Un aspecto: las ciudades son por necesidad productoras de agua. Todo ese caudal, adecuadamente tratado, debería ser aprovechado y reusado, constantemente infiltrado en el subsuelo o vertido en los cauces de agua correspondientes con la calidad adecuada. Esto es de elemental lógica, de sentido común, de propia conveniencia: de raciocinio. ¿Entonces qué pasa?

Pasa que al raciocinio se le atraviesan múltiples factores que tienen que ver con intereses creados, con facciones, sesgos económicos, pura y dura inepcia. Lo más grave es cuando esos factores se convierten en estructurales y pretenden hacerse pasar como parte de la cultura de la ciudad, como su esencial manifestación.

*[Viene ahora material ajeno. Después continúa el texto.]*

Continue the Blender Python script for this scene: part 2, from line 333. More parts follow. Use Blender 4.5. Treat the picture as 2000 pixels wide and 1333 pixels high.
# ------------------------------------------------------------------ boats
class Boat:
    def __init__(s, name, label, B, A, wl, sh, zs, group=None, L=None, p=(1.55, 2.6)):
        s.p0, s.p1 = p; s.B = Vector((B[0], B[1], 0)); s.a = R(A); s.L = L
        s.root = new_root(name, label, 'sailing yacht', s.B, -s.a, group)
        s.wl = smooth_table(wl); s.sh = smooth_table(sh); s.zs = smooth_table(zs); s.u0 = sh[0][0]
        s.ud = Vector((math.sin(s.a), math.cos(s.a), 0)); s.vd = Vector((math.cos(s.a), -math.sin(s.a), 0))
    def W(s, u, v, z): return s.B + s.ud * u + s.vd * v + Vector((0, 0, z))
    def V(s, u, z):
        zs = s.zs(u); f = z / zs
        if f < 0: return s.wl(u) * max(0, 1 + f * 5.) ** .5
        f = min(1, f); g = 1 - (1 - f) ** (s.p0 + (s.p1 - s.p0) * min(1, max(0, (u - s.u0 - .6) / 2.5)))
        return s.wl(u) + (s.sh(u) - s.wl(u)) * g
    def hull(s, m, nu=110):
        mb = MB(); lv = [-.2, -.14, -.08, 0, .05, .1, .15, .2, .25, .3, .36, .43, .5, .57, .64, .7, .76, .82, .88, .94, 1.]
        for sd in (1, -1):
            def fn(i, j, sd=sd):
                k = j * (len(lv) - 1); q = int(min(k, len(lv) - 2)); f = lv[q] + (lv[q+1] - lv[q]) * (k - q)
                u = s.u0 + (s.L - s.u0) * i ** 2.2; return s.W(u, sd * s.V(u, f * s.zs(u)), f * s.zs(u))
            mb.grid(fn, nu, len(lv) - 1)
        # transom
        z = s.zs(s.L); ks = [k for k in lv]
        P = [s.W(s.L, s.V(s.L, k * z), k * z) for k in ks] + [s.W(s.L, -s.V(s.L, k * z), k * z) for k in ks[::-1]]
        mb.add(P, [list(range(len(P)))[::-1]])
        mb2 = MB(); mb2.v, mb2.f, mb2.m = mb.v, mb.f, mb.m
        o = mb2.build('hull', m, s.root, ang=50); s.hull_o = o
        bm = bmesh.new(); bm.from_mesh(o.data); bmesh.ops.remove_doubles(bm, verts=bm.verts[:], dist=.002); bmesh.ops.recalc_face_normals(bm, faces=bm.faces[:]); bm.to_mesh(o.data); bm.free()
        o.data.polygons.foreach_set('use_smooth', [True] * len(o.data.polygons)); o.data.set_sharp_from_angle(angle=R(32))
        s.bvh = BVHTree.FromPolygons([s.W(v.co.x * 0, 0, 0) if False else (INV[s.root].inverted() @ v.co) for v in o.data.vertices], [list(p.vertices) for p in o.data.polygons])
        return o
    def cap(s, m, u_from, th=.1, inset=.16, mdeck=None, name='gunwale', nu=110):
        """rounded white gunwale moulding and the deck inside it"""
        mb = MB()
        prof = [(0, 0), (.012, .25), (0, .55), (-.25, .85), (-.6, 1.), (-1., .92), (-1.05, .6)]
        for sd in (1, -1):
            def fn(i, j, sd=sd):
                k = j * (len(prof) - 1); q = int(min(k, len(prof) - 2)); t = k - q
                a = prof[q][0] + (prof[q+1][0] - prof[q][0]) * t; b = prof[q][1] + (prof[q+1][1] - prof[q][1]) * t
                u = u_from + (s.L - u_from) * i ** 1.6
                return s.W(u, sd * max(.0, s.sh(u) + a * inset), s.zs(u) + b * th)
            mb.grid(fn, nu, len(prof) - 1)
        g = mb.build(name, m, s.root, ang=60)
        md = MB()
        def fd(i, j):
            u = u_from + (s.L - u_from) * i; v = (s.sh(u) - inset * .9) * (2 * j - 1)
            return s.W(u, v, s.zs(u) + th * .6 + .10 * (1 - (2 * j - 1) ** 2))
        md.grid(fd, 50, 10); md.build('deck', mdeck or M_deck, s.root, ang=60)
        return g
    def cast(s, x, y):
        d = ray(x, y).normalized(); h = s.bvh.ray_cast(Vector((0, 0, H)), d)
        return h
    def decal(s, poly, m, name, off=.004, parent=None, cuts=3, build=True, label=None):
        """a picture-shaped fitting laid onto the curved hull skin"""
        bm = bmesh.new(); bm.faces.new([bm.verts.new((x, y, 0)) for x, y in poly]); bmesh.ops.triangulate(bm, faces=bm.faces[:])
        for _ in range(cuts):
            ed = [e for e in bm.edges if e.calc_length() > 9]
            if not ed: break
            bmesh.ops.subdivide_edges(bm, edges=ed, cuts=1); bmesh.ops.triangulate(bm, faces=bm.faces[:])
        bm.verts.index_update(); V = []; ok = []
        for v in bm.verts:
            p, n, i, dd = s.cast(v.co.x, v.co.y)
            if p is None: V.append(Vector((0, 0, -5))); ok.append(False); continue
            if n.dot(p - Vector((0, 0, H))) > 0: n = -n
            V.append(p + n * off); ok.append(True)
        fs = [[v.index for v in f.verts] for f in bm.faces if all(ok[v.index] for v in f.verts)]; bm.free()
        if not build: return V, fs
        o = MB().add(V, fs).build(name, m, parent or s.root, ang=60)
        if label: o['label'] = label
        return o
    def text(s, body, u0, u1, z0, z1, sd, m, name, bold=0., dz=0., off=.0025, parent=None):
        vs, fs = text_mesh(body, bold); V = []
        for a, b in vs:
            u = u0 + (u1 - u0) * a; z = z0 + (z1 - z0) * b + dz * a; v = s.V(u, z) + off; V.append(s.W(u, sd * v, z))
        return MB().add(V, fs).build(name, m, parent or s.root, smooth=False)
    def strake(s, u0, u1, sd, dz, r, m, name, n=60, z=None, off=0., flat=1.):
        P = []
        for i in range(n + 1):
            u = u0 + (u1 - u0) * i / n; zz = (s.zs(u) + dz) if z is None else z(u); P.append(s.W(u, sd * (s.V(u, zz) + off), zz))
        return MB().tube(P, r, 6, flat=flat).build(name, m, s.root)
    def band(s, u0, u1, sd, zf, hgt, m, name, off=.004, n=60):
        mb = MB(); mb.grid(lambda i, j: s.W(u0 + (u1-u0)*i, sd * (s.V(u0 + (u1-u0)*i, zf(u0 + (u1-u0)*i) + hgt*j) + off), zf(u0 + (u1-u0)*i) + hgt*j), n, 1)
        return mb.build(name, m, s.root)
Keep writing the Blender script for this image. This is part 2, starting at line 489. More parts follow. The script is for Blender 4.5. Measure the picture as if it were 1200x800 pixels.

La cultura de la ciudad, la suma de conocimientos y manifestaciones que hacen visible el espíritu de una civilización, está en el centro de la viabilidad de una urbe. Cada habitante de ella elabora, guarda y transmite su propia visión de la ciudad. En los casos favorables, cuando el habitante hace correcto uso de su raciocinio y de su lucidez, ellos son transmisores y promotores de un mejor entorno urbano. Puede ser en el nivel del discurso, pero es sobre todo en el contexto de la práctica citadina en donde su influencia es determinante. Esperar y exigir un entorno digno, sabiendo lo que esto es, reviste una importancia capital.

Se puede aventurar una fecha: 1970. Desde principios de los años cuarenta hasta ese año, en términos generales, Guadalajara (y sus habitantes) supieron con claridad quiénes eran, cómo querían vivir. Gracias al recto raciocinio heredado de los antiguos y a las herramientas de la modernidad. A partir de 1970 llegó un quiebre. La migración urbana, la explosión demográfica lo explican parcialmente. Pero basta ver la ciudad que nos rodea, asumir quiénes somos, para entender que el raciocinio se extravió, desapareció en muchos casos. Y que es urgente restablecer su vigencia.